Saturday, October 6, 2012

Where are you going, when are you coming home?



"Super Dimension Century Orguss" was an anime created by japanese animation company "Big West" in 1983. It was not an actual sequel to "Macross", but it reunited the same creative team in the hopes of creating another big hit. Sadly, it was just too different from Macross and any other SF anime, for that matter, and it was not very successful in japan. In the states, it is remembered only for the huge pile of Orguss toy and model merchandise that made it to american toystores... and that is quite a pity, because it was such a unique, quirky, and charming show. Not quite as brainy as "Hitchhiker's Guide", not quite as slapstick as "Futurama", but certainly in that same vein of bizzarre, mutiverse-hopping adventures and ontological puzzles.


The simplest explanation I can offer of ORGUSS's very un-simple plot goes as follows: on the eve of world war 3, cocky mech pilot Kei Katsuragi tries to detonate an experimental "dimensional bomb" to break a bitter stalemate on the battlefield. The untested bomb malfunctions, creating a bizarre aggregate of 100 different alternate realities all crammed onto the same earth, which is imprisoned inside of an impenetrable forcefield that traps heat and greenhouse gases along with it's various denizens. Kei joins up with crew of the Glomar (see picture above), a hovering land battleship inhabited by the Emaan, a very humanoid race from an alternate reality in which humanity got their act just a little bit more together. The libertarian society of the matriarchal Emaan becomes explored in depth during the show's run, their nomadic lifestyle, their compulsive drive to turn a profit in trading technology with alien races, and their oddly utopian sexual behaviour (all emaanian tribes/clans are expected to sleep in one big collective bedroom, with adjacent "privacy" rooms reserved for sexual trysts).
So this weird patchwork world is extremely unstable, given "dimensional storms" where large areas can suddenly shift from the distant past to the future. Along the way, the crew of Glomar (again, see above picture) encounter dragon's, dalek-esque robot empires, future nazis, barbarians, carnivorous plants, giant vampire bats, and all other manner of strange creatures and antagonists from earth's possible futures and pasts. Just awesome, completely awesome.

Like I said, it really is a shame that more people didn't watch this show. Giant robot shows, and sadly, anime in general, have fallen into a system of cliches and tropes that are still repeated today (the reluctant pacifist hero who doesn't want to fight has been done over and over since Gundam), but Orguss has no time for such cliches... it's too busy playing weird games with shifting settings and timelines, and sneaking in an obsession with Lewis Carrol under the surface.

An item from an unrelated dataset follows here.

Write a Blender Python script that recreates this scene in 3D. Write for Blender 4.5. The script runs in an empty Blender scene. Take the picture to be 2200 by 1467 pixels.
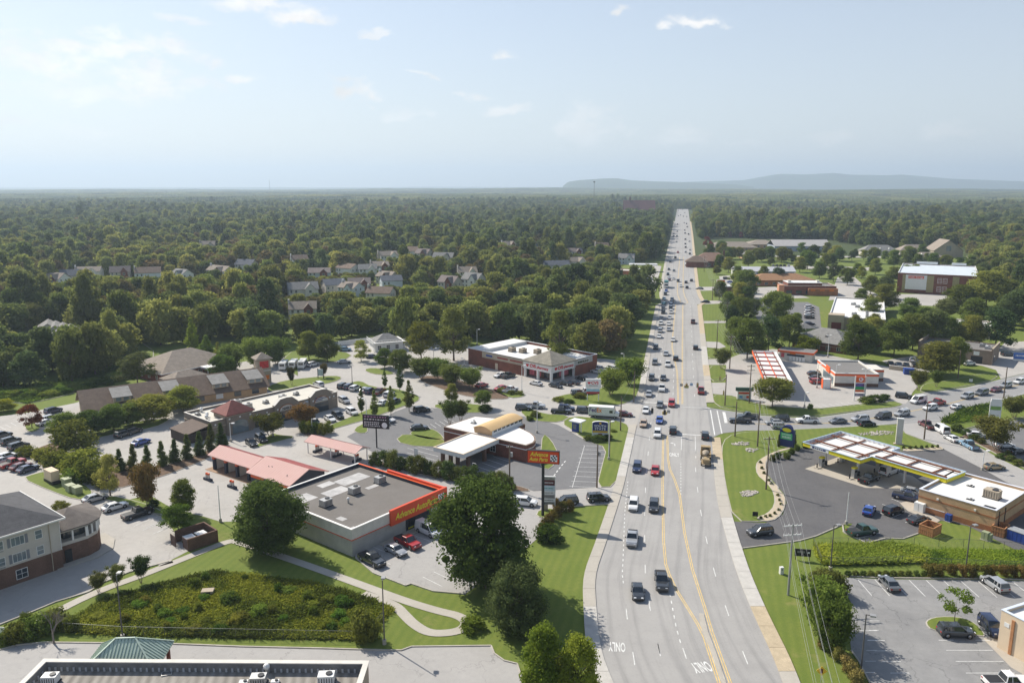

Virtually all of the show's very unique robots showed up as model kits and AMAZING toys by the innovative (and much lamented) Takatoku toy company, but as far as I can tell, there never were any models of the Glomar, not even fan-produced or scratchbuilt. If you can find one, you are looking harder than me. So I built the one you see above, a big heavy doorstop type thing made out of sculpey.

It is also worth mentioning that the interior of the Glomar has a weird Jules Verne thing going on; lots of ornamental brass and mahogany. And the ship seems to be constantly floating across a pink sunset, with the characters chatting lazily on the deck, cheerfully discussing the possibility that they, and the earth itself, are most likely doomed.